Langkah berikutnya adalah mengatur tahapan implementasi (milestones), dengan memastikan terlebih dahulu institusi yang menjadi leading sector, dan sebaliknya peran ini dipegang oleh Instansi Pemerintahan, yaitu Dinas Komunikasi dan Informatika, dengan melibatkan PWI, AJI dan ITJI dalam suatu kepanitiaan. Pembiayaannya, tidak hanya berasal dari APBD, namun diharapkan donasi yang tidak mengikat dari kalangan BUMN/BUMD maupun swasta nasional lainnya.
Adanya kepantiaan dan kepastian peluang pendataan akan memudahkan menyusun rencana implementasi, dengan menetapkan sasaran kualitatifnya berupa jumlah wartawan yang akan diberikan pelatihan (up grade), serta sasaran kuantitatifnya, berupa standar kualitas keterampilan dan pengetahuan yang harus dimiliki oleh para wartawan/jurnalis.
Sementara terkait dengan kewajiban kompetensi, yaitu harus melalui Uji Kompetensi Wartawan (UKW), merupakan bagian dari rencana implementasi yang menjadi tanggungjawab induk organisasi/asosiasi jurnalis bersangkutan, namun tetap menjadi bagian dari rencana implementasi, hanya saja tanggungjawab pelaksanaan tidak ditangani panitia.

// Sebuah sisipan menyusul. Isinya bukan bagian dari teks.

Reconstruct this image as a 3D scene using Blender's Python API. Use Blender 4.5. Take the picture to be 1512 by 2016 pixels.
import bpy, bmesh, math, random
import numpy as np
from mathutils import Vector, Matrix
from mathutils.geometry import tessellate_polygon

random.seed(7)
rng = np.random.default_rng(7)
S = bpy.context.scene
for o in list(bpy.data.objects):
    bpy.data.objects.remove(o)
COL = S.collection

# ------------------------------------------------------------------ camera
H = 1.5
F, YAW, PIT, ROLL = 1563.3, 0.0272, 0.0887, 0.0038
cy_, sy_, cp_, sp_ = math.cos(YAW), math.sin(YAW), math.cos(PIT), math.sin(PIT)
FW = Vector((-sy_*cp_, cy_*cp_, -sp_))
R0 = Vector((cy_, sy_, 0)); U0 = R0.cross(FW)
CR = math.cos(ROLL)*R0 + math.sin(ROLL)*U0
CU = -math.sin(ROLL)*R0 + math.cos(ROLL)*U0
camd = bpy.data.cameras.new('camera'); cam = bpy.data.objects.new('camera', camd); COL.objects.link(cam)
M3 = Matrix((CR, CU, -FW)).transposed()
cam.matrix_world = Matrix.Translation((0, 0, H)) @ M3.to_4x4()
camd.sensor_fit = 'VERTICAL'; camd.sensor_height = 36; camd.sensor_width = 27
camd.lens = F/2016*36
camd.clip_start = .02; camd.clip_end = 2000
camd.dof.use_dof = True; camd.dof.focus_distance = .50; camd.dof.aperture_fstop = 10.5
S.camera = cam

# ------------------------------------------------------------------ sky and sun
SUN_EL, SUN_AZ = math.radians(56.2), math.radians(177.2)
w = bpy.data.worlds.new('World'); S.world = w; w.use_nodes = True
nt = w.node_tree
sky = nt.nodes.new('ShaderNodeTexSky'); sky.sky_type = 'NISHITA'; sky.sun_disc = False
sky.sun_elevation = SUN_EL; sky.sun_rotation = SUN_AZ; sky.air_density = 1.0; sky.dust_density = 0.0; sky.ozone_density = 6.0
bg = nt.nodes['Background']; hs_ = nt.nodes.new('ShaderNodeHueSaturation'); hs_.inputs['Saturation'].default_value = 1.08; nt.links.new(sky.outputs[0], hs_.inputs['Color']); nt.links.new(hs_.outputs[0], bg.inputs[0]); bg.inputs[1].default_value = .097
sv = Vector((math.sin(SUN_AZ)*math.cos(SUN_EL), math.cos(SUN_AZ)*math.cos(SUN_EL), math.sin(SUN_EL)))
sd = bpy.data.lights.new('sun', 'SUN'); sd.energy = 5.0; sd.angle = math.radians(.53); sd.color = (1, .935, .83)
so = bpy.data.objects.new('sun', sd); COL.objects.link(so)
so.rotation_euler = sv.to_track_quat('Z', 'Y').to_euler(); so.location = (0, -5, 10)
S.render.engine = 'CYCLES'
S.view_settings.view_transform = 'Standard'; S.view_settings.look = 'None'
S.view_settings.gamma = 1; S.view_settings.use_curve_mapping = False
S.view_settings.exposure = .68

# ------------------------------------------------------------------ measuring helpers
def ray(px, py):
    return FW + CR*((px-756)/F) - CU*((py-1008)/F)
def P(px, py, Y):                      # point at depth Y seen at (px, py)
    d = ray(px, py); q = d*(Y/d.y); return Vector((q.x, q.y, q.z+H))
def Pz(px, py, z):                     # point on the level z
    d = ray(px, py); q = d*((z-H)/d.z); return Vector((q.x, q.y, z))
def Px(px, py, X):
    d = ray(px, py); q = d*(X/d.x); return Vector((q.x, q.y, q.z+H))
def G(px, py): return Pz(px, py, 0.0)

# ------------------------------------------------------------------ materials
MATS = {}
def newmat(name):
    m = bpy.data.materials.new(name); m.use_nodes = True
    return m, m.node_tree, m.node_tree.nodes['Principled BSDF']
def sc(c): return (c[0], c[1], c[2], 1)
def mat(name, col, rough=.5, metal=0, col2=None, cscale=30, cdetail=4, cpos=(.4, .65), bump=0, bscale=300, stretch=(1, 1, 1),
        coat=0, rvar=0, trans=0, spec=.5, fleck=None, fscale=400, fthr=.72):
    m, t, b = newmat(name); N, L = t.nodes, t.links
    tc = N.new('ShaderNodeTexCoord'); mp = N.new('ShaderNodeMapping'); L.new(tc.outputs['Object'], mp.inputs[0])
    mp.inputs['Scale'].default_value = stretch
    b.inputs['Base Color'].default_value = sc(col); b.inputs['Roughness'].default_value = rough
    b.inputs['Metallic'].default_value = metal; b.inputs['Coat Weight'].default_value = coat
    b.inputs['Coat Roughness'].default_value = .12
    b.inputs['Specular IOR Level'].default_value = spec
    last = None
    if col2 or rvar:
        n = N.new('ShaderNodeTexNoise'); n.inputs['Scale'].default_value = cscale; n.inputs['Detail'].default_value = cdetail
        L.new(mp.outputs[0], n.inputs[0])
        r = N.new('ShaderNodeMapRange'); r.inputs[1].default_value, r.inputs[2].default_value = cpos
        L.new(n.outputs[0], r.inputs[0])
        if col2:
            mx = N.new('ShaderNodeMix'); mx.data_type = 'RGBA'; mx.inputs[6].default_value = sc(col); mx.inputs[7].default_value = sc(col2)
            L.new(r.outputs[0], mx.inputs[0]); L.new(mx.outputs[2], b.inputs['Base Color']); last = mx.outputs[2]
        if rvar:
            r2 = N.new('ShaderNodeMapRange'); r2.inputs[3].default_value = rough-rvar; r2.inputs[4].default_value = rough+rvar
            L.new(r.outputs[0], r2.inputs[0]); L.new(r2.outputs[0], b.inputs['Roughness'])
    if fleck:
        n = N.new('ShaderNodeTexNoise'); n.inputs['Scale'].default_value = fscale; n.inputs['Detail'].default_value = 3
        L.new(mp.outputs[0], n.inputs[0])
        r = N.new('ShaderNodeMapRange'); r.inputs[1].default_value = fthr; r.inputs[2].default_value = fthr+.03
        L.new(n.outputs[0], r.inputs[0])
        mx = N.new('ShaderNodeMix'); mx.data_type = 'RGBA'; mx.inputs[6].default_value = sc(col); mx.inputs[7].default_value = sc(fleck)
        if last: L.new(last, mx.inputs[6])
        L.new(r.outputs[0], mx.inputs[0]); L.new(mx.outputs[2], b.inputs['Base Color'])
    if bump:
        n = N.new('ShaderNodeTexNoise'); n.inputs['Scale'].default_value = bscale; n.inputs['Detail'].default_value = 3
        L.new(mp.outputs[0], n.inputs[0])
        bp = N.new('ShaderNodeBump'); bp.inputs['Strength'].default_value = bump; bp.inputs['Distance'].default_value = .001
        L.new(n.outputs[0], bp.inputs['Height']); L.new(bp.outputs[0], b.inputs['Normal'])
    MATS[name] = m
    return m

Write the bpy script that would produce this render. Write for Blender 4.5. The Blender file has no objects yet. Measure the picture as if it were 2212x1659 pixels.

Implementasi yang dilaksanakan secara konsisten merupakan inti keberhasilan membentuk para wartawan Kaltim yang memiliki kualitas wartawan ring #1, akan tetapi tidak otomatis menjadi wartawan ring #1, karena harus dilakukan seleksi ketat. Paling tidak Kaltim sudah memiliki wartawan yang siap berkompetisi dalam menghadapi eksodus wartawan dari media besar di Jakarta, yang akan ditempatkan di Ibu Kota Nusantara.
Inilah pokok-pokok pemikiran saya pribadi, bisa setuju ataupun tidak. Saya hanya ingin berbuat dan bertindak dalam kapasitas yang seharusnya saya lakukan. Semoga bermanfaat.
**) Tulisan ini sudah pernah ditayangkan sebelumnya, namun sedikit modifikasi masih relevan untuk diutarakan kembali, karena terinspirasi upaya menggugah para wartawan/jurnalis siap berkompetisi di Ibu Kota Nusantara di masa mendatang.